Una corazza che è come un bozzolo di cui si libera per approdare, nella sua nudità di attore, alla oscurità che lo circonda e che così improvvisamente si illumina delle luci che solitarie provengono, in questo spettacolo doppio e ribaltato, dalla platea in cui Lea Barletti finalmente fa parlare l'enigma di quella donna, di quella barca, di quel canneto che l'ultimo nastro di Krapp custodisce affinché venga rivelato.

Che sia una (la) donna a rivelarlo è quasi metafora del parto, simbolo di quel ventre matericamente creativo da cui scivolano creature destinate alla morte che però mai vengono completamente abbandonate.

Sono bravi entrambi ad essere insieme dentro e fuori i loro due personaggi, passando così dall'oscurità immaginifica dell'uno alla luminosità apparente (che 'appare' cioè dalla oscurità dell'immaginazione) dell'altra, e dunque transitando felicemente e sinceramente i confini, appunto labili, tra Vita e Teatro, tra la realtà e la sua ineludibile e mimetica rappresentazione.

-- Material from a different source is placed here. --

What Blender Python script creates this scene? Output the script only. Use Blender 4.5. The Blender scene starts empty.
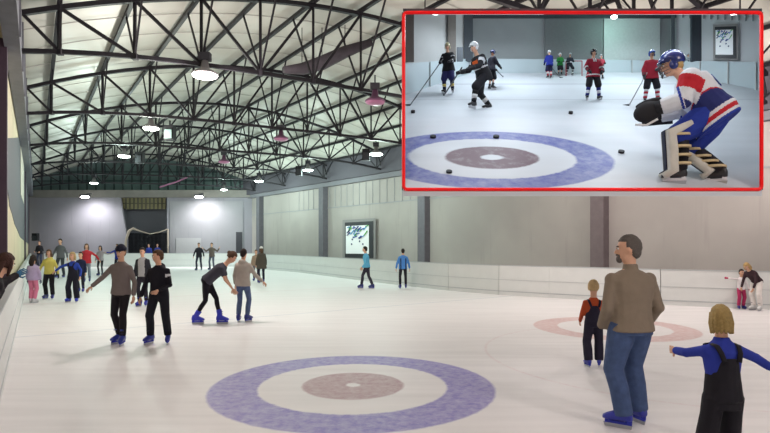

Nella sala Trionfo, tra palcoscenico e platea, dei Teatri di Santangostino della fondazione Luzzati-Teatro della Tosse di Genova, anche questa volta meritevolmente aperto al mondo che sta oltre la 'provincia', e che dal 12 al 15 febbraio ci regala un percorso dentro il Teatro e il suo enigma accompagnandoci direttamente sul palcoscenico su cui il Teatro si accende.

Spettacolo per cinquanta spettatori pronti ad ascoltare la voce riflessa da un registratore, alla fin fine uno spettacolo latamente anti-economico o come direbbe Grotowski 'povero' in quanto capace di rifiutare ogni prestito a usura del proprio sé.

Alla prima esauriti tutti i limitati posti a disposizione. Il pubblico eterogeneo ha ben applaudito superando ogni sconcerto.